2. The laser according to claim 1, characterized in that, The concave curve is a concave arc or a concave parabola.

3. The laser according to claim 2, characterized in that, The concave surface is a cylindrical surface.

4. The laser according to claim 1 or 2, characterized in that, The reflective surface is used to collimate the light emitted by the corresponding light-emitting chip along the fast axis direction. The divergence angle range of the collimated light is: 0°≤β1≤5°.

5. The laser according to claim 2, characterized in that, The radius r of each concave arc is 2mm to 3mm, and the spacing between two adjacent light-emitting chips is 1mm to 10mm.

6. The laser according to claim 1, characterized in that, The reflector is a prism or a reflective lens.

7. The laser according to claim 1, characterized in that, The laser also satisfies at least one of the following conditions: The welding material used to weld the light-emitting chip to the substrate is a metallic material; The substrate is made of copper, aluminum, or iron.

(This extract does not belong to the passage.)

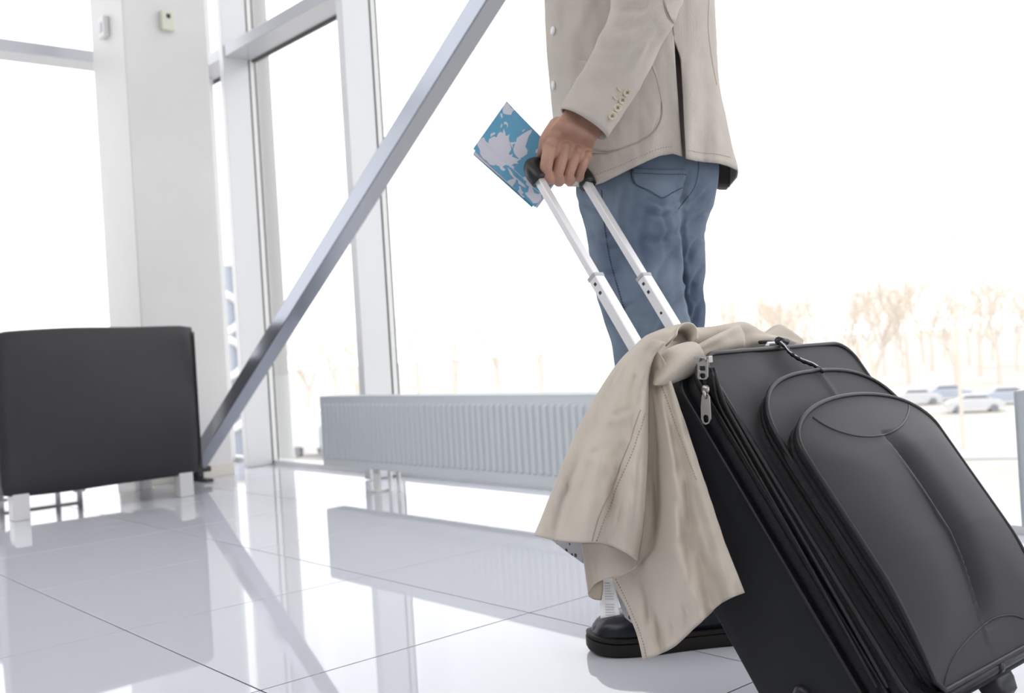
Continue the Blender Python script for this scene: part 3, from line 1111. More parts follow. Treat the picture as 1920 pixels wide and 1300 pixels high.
pz = empty('zip_pull', onY(1318, 690, 1.036)); pz.parent = case; pz.location = onY(1318, 690, 1.036) - case.location
plate(rr_px(1318, 692, 9.5, 20, 5, 0.0), 1.033, 0.0022, 'pull_frame', 'nickel', pz, [rr_px(1318, 705, 5.5, 5, 4, 0.0), rr_px(1317.5, 691, 6, 4.5, 1.5, 0)])
MB().bbox(onY(1309, 682, 1.042), onY(1329, 668, 1.034), 0.001).build('slider', 'nickel', pz)
MB().tube([onY(1312, 680, 1.034), onY(1314, 671, 1.028), onY(1322, 671, 1.028), onY(1324, 680, 1.034)], 0.0012, 8).build('slider_loop', 'nickel', pz, True)
pz2 = empty('zip_pull', (0, 0, 0)); pz2.parent = case; pz2.location = onY(1323, 760, 1.036) - case.location
plate([(1316, 745), (1318, 738), (1327, 738), (1331, 745), (1333, 770), (1334, 786), (1330, 794), (1324, 797), (1318, 794), (1315, 786), (1314.5, 765)], 1.032, 0.0022, 'pull_tab', 'nickel', pz2, [rr_px(1324.3, 785.5, 4.8, 7.5, 4.7, 0.05)])
MB().sphere(onY(1323, 731, 1.038), 0.0062, 14, 10, (1, 0.7, 1.05)).build('slider', 'nickel', pz2, True)
MB().tube([onY(1317, 729, 1.034), onY(1321, 738, 1.027), onY(1324, 748, 1.031)], [0.0016, 0.0022, 0.0014], 8).build('slider_loop', 'nickel', pz2, True)
MB().tube([onY(1322, 712, 1.041), onY(1323, 726, 1.041)], 0.0034, 8).build('zip_gap', 'zip', pz2, True)
# zipper rows near the corner, running down the side
tr_body = bvh(body)
for off, nm in ((0, 'zip_row'), (1, 'zip_row')):
    pts = [(1338 - 6 * off, 690), (1348 - 9 * off, 725), (1362 - 12 * off, 762), (1390 - 12 * off, 812), (1450 - 14 * off, 915), (1520 - 16 * off, 1035), (1600 - 18 * off, 1175), (1665 - 20 * off, 1290)]
    MB().tube([onY(x, y, 1.0465) for x, y in [tuple(q) for q in resample(pts, 40)]], 0.0022, 6).build(nm, 'piping', case, True)
# lock strap bracket and cord
A_, B_ = SC(1.19, 0.918, -0.44), SC(1.245, 0.918, -0.44)
lk = empty('lock_strap', A_); lk.parent = case; lk.location = A_ - case.location
def on_t(px, py, t_): return ondir(px, py, tuple(DV), t_)
q0, q1 = on_t(1424, 642, -0.425), on_t(1478, 640, -0.425)
MB().tube([q0, q1], 0.0024, 8).build('strap_pin', 'black_plastic', lk, True)
MB().tube([on_t(1438, 650, -0.42), on_t(1440, 645, -0.42), on_t(1462, 644, -0.42), on_t(1464, 650, -0.42)], 0.003, 6).build('strap_bracket', 'alu', lk, True)
MB().tube([on_t(1458, 639, -0.41), on_t(1474, 641, -0.41)], 0.0055, 8).build('strap_knot', 'black_plastic', lk, True)
cp = [on_t(1462, 641, -0.408), on_t(1474, 652, -0.404), on_t(1484, 664, -0.402), on_t(1505, 677, -0.398), on_t(1528, 686, -0.39), on_t(1543, 697, -0.382)]
cp = [Vector(q) for q in cr([tuple(c) for c in cp], 6)]
MB().tube(cp, [0.0028 + 0.0007 * math.sin(i * 2.1) for i in range(len(cp))], 8).build('cord', 'black_plastic', lk, True)
MB().tube([c + Vector((-0.001, -0.002, 0.0035)) for c in cp[2:-3]], 0.0009, 6).build('cord_highlight', 'alu', lk, True, 'thin bright line standing in for the highlight on the cord')  # bright tube paints the highlight along the cord

# ------------------------------------------------------------------ coat over the suitcase
coat = empty('coat', SC(1.225, 0.93, -0.5), 'khaki cotton coat draped over the suitcase, hems hanging to the floor', 'coat')


def sheet(name, top, bottom, left, right, depthfn, parent=coat, mt_='coat', nu=40, nv=60, th=0.0022, label=None):
    G = coons(top, bottom, left, right, nu, nv)
    V = []
    for j, row in enumerate(G):
        for i, q in enumerate(row):
            u, v = i / (nu - 1), j / (nv - 1)
            V.append(onY(q[0], q[1], depthfn(u, v, q)))
    o = obj(name, V, gridfaces(nu, nv), mt_, parent, True, label)
    solid(o, th, 0)
    return o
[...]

8. A laser projection device, characterized in that, The system includes a laser projection light source, an optical engine, and a projection lens connected in sequence. The laser projection light source includes a laser as described in any one of claims 1-7, which is used to emit a laser to provide an illumination beam for the optical engine. The optical engine is used to modulate the illumination beam to generate an image beam and project the image beam onto the projection lens. The projection lens is used to image the image beam.